Peer-to-Peer Platforms: Streamlining Repo Markets
The market for repurchase agreements (repo) serves the crucial function of supplying liquidity by allowing the temporary conversion of securities into cash, without the need for an outright sale.
June 2023
The average daily turnover in the United States repo market is US$4.7 trillion, including US$2.6 trillion of repo agreements and US$2.1 trillion of reverse repos.1 Despite the size of the repo market, the transaction process upon which it runs has remained primarily analog in a world that is rapidly becoming digital.
Most trades fall into one of two categories: tri-party, where an agent facilitates and administers settlement for a fee; and bilateral, in which an investor and collateral provider directly exchange cash for securities and handle the processing themselves for each transaction. Participants have the choice of spending time or money – either of which may be a significant drain on resources.
These solutions primarily involve intermediation — whether by a broker, dealer or tri-party agent — and are largely manual or partially automated. However, technology has found a way to offer an innovative alternative: a peer-to-peer (P2P) platform for the repo market.
P2P platforms allow buy-side firms to transact directly with non-dealer counterparties, potentially increasing their liquidity pool and price transparency. The new technology also enables a significant move toward an automated front-to-back solution and straight-through processing, accelerating transaction timing and trade transparency.
Eliminating intermediaries
Traditional bilateral trades require a Master Repurchase Agreement (MRA) to be negotiated with each counterparty. By contrast, with a P2P platform, participants only need to execute one set of documents, after which they can transact with anyone else in the pool, relieving a significant legal and administrative burden.
A single platform can offer the participants a window to negotiate on their own terms directly with each other. Such a platform could also include a broad set of acceptable collateral types from agency mortgage-backed securities (MBS) to investment-grade corporate bonds, which can offer higher rates relative to US Treasury securities. Under the traditional system, counterparties with the same requirements would need to go through an intermediary, or find a suitable counterparty themselves, and then handle all of the operational, legal and risk requirements.

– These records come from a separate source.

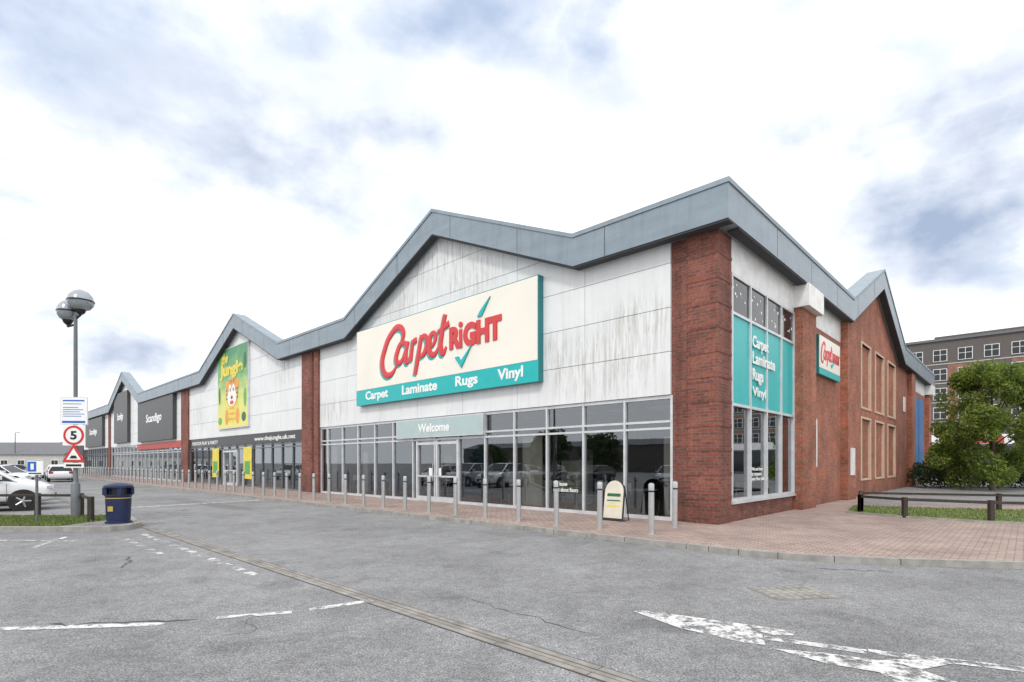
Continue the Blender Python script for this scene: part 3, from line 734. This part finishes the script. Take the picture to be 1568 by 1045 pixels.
TS=empty('traffic_sign',Matrix.Translation((LP[0]+.03,LP[1]-.09,0))@Matrix.Rotation(math.radians(5),4,'Z'))
b=MB(); 
b.box(-.37,.37,-.01,0,2.55,3.32,'frame'); b.box(-.35,.35,-.013,-.0105,2.57,3.30,'txt')
for i,z in enumerate((3.2,3.12,3.02,2.96,2.9,2.84,2.78)): b.box(-.28,.28-(i*37%5)*.04,-.0155,-.0135,z,z+.018+(.02 if i==0 else 0),'signblue')
b.box(-.3,.3,-.0155,-.0135,2.6,2.66,'signblue')
b.box(-.29,.29,-.012,-.002,1.98,2.54,'txt'); b.disc_y(0,2.26,.27,.27,-.016,-.0125,'red'); b.disc_y(0,2.26,.205,.205,-.019,-.0165,'txt')
b.prism_y([(-.30,1.52),(.30,1.52),(.0,2.03)],-.018,-.0125,'red'); b.prism_y([(-.19,1.585),(.19,1.585),(.0,1.905)],-.021,-.0185,'txt')
b.prism_y([(-.1,1.62),(.1,1.62),(.06,1.7),(-.06,1.7)],-.024,-.0215,'black')
b.box(-.26,.26,-.012,-.002,1.36,1.5,'txt'); b.box(-.2,.2,-.015,-.0125,1.40,1.46,'black')
b.make('sign_plates',TS); text('sign_text','5','black',TS,-.085,.085,2.14,2.38,-.019,bold=.04,ext=.003)
b=MB(); b.lathe([(.03,0),(.03,1.55),(0,1.56)],'galv',12); b.box(-.2,.2,-.05,-.035,1.2,1.55,'txt'); b.box(-.19,0.03,-.053,-.0505,1.28,1.53,'signblue'); b.box(-.11,-.03,-.056,-.0535,1.33,1.48,'txt'); b.box(-.16,.16,-.053,-.0505,1.22,1.25,'black')
b.make('parking_sign',mw=Matrix.Translation((-11.95,13.55,0)),smooth=False)
# ---------------------------------------------------------------- litter bin
b=MB(); b.lathe([(0,0),(.27,0),(.27,.05),(.24,.06),(.245,.1),(.265,.66),(.265,.67)],'binblue',28); b.lathe([(.266,.60),(.268,.60),(.268,.62),(.266,.62)],'gold',28)
b.lathe([(.275,.66),(.29,.67),(.29,.70),(.25,.70)],'binblue',28)
for a in range(4):
    t=math.pi/4+a*math.pi/2; b.box(.25*math.cos(t)-.05,.25*math.cos(t)+.05,.25*math.sin(t)-.05,.25*math.sin(t)+.05,.69,.86,'binblue')
b.lathe([(.18,.70),(.18,.86)],'black',20)
b.lathe([(.29,.85),(.30,.86),(.30,.90),(.27,.93),(.16,.965),(.04,.985),(0,.985)],'binblue',28)
b.box(-.06,.06,-.275,-.255,.3,.42,'gold')
b.make('litter_bin',mw=Matrix.Translation((-9.75,13.35,.012))@Matrix.Scale(1.02,4),smooth=True)
# ---------------------------------------------------------------- knee rails
def knee(name,pts,z,h=.55,step=2.2):
    b=MB()
    pl=resample(pts,step)
    for i,p in enumerate(pl):
        b.box(p[0]-.055,p[0]+.055,p[1]-.055,p[1]+.055,z-.05,z+h+.02,'wood')
    for i in range(len(pl)-1):
        a=(*pl[i],z+h-.04);c=(*pl[i+1],z+h-.04); b.tube(a,c,.05,.05,'wood',4)
    return b.make(name,bevel=.008)
knee('knee_rail_fence',[(-10.75,13.75),(-12.2,15.25),(-22,15.25)],0,.62,1.1)
knee('knee_rail_fence',[(10.35,16.0),(10.75,14.75),(12.05,13.55),(15,12.5),(22,11.3)],.04,.5)
knee('knee_rail_fence',[(10.35,16.0),(11.6,17.9),(15,16.6),(22,14.9)],.04,.5)
# ---------------------------------------------------------------- cars
def car(name,mat,mw,suv=False):
    e=empty(name,mw); h=.12 if suv else 0
    st=[(-2.15,.42,.62,.60),(-2.1,.30,.80,.78),(-1.9,.26,.92,.86),(-1.3,.24,.96,.89),(-.5,.24,.95,.90),(.4,.24,.93,.90),(.95,.24,.92,.89),(1.4,.24,.84,.87),(1.85,.26,.75,.82),(2.08,.30,.66,.72),(2.15,.40,.58,.58)]
    b=MB(); p=[]; 
    for x,zb,zt,w in st:
        zt+=h; half=[(w*.8,zb),(w*.97,zb+.08),(w,(zb+zt)/2-.03),(w*.985,zt-.14),(w*.93,zt-.04),(w*.8,zt),(w*.4,zt+.025)]
        p+=[(x,-a,z) for a,z in half]+[(x,a,z) for a,z in half[::-1]]
    k=14;f=[]
    for i in range(len(st)-1):
        for j in range(k): f.append((i*k+j,(i+1)*k+j,(i+1)*k+(j+1)%k,i*k+(j+1)%k))
    f.append(list(range(k))); f.append(list(range((len(st)-1)*k,len(st)*k))[::-1])
    b.poly(p,f,mat); o=b.make('body',e,smooth=True); s=o.modifiers.new('s','SUBSURF'); s.levels=1;s.render_levels=2
    g=[(-1.95,.90,.0),(-1.6,.90,.42),(-1.2,.92,.50),(-.3,.92,.54),(.35,.92,.50),(1.15,.88,.0)]
    b=MB(); pr=[]
    for x,zb,dh in g:
        zb+=h-.03; w=.80; t=dh/.54
        pr.append([(x,-w,zb),(x,-w+.17*t,zb+dh+h*t*.3-.03*t),(x,-w+.28*t,zb+dh+h*t*.3),(x,w-.28*t,zb+dh+h*t*.3),(x,w-.17*t,zb+dh+h*t*.3-.03*t),(x,w,zb)])
    for i in range(len(g)-1):
        A,B_=pr[i],pr[i+1]
        b.poly(A+B_,[(0,6,7,1),(4,10,11,5)],'dglass'); roofm=mat if i in(1,2,3) else 'dglass'
        b.poly(A+B_,[(1,7,8,2),(3,9,10,4)],mat); b.poly(A+B_,[(2,8,9,3)],roofm)
    for sg in(0,5):
        for i in (1,3):
            q=pr[i]; t=1 if sg==0 else 4
            b.tube(q[sg],q[t],.03,.03,mat,6)
        q0=pr[4];q1=pr[5]; b.tube(q1[sg],q0[1 if sg==0 else 4],.03,.03,mat,6); q0=pr[0];q1=pr[1]; b.tube(q0[sg],q1[1 if sg==0 else 4],.05,.04,mat,6)
    b.make('greenhouse',e,smooth=True)
    b=MB()
    for x in (-1.32,1.32):
        for s_ in (-1,1):
            y=s_*.80
            def ringy(r,y0,y1,m_,seg=24):
                b.prism_y([(x+r*math.cos(2*math.pi*i/seg),.33+r*math.sin(2*math.pi*i/seg)) for i in range(seg)],y0,y1,m_)
            ringy(.39,y-.085*1,y+.087*1,'black'); ringy(.33,y-.10,y+.105,'rubber'); ringy(.22,y-.108,y+.113,'black')
            for a in range(5):
                t=a*2*math.pi/5; d=Vector((math.cos(t),0,math.sin(t)))
                yo=y+s_*.112; b.tube((x,yo,.33),(x+d.x*.21,yo,.33+d.z*.21),.035,.028,'rim',6)
    b.box(2.12,2.17,-.45,.45,.42,.56,'black'); b.box(2.165,2.18,-.26,.26,.40,.5,'txt')
    b.box(1.92,2.10,-.76,-.46,.60+h,.70+h,'lens'); b.box(1.92,2.10,.46,.76,.60+h,.70+h,'lens'); b.box(-2.12,-2.0,-.78,-.5,.7,.86,'redlens'); b.box(-2.12,-2.0,.5,.78,.7,.86,'redlens')
    for s_ in(-1,1):
        b.box(.62,.82,s_*.9-.08,s_*.9+.08,.93+h,1.06+h,mat)
        for xx_ in (-.95,.0,.92): b.box(xx_-.006,xx_+.006,s_*.905-.004,s_*.905+.004,.36,.80+h,'black')
        for xx_ in (-.75,.2): b.box(xx_-.09,xx_+.09,s_*.90-.02,s_*.90+.02,.80+h*.6,.825+h*.6,'black')
    b.box(-1,1,-.9,-.885,.25,.33,'black'); b.box(-1,1,.885,.9,.25,.33,'black')
    b.make('wheels_and_trim',e,bevel=.01)
def carm(x,y,deg,z=-.1): return Matrix.Translation((x,y,z))@Matrix.Rotation(math.radians(deg),4,'Z')
car('parked_car','carwhite',carm(-17.8,17.7,40),True)
car('parked_car','carsilver',carm(-19.9,19.9,41),True)
car('parked_car','carwhite',carm(-22.0,22.2,40))
for i,(x,y,d,m_) in enumerate([(-38.5,46,130,'carwhite'),(-43,51,130,'carwhite'),(-50,55,20,'carsilver'),(-36,38,10,'carwhite'),(-58,62,0,'cardark')]): car('parked_car',m_,carm(x,y,d))
for i in range(11):
    x=-34+i*3.6+random.uniform(-.3,.3); q=W(x,-22); 
    if i in(5,): continue
    car('parked_car',['carwhite','carsilver','carwhite','cardark','cardark'][i%5],Matrix.Translation((q[0],q[1],-.1))@Matrix.Rotation(ANG+math.radians((90 if i%3 else 70)+random.uniform(-3,3)),4,'Z'))
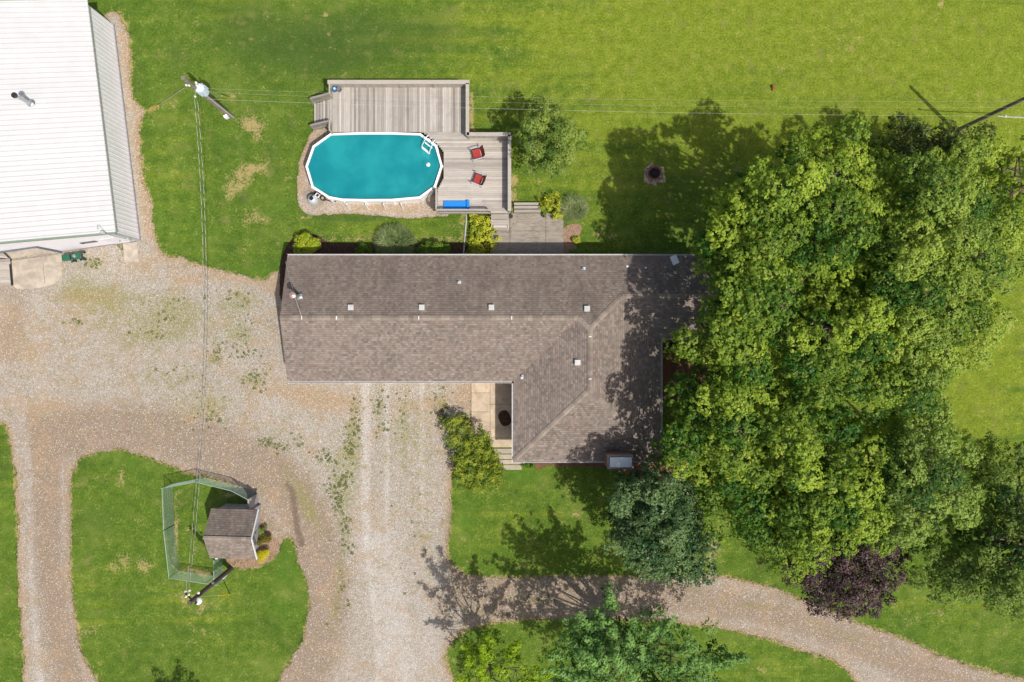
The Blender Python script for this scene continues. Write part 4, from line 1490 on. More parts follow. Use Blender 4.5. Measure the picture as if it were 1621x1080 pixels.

With a guaranteed P2P model, a bank or insurer can assure the repo seller’s performance to the buyer. Once the platform provider has verified collateral eligibility, credit and compliance checks, it assumes the risk of a collateral provider (e.g., hedge fund) default and guarantees performance to the cash provider (e.g., money market fund). This structure can facilitate interaction between an unrated collateral provider who might be ineligible to directly interact with a pension or money market fund, broadening the latter entities’ available counterparty base.
The technology’s automation of transaction processing and settlement relieves the pressure on buy-side firms’ operations teams and minimizes manual errors. On a platform, inventory uploads can be done automatically and systematically, resulting in greater efficiency. Post-trade messaging around the movement of funds and securities is also automated. With repo transactions requiring a quick turnaround and robust operational oversight, including next-day unwind of overnight trades and daily margining for term trades — reliance on manual processes is another challenge that an automated platform can resolve.
Shifting the burden increases effort
In the past decade, many buy-side firms outsourced most functions to clearing banks to reduce cost and decrease operational burden.
Even with the appropriate internal infrastructure, most buy-side institutions are ill-equipped to take advantage of rapidly rising short-term interest rates at a time when they are flush with cash.
Strength in numbers
Over the last few years, the Federal Reserve stepped in as a dominant player by offering reverse repos to cope with the unprecedented amount of excess cash. Although it seems peculiar to suggest a market with daily turnover of almost US$5 trillion can lack liquidity, history has shown the repo market is not immune to stress, as seen in 2019, when a confluence of factors led to a liquidity crunch in the market.
The Federal Reserve’s future path remains uncertain and data-dependent. However, once it subdues the inflationary challenges, we should see improvement in the rate environment, resulting in incentives moving further out on the curve. Quantitative tightening will continue to put pressure on repo rates, increasing returns available for investors and driving borrower demand for financing optimization. Participants who are on a platform that facilitates quick decision-making for trading with a wide array of counterparties that are easily accessible will be well-positioned with a powerful and augmented repo network.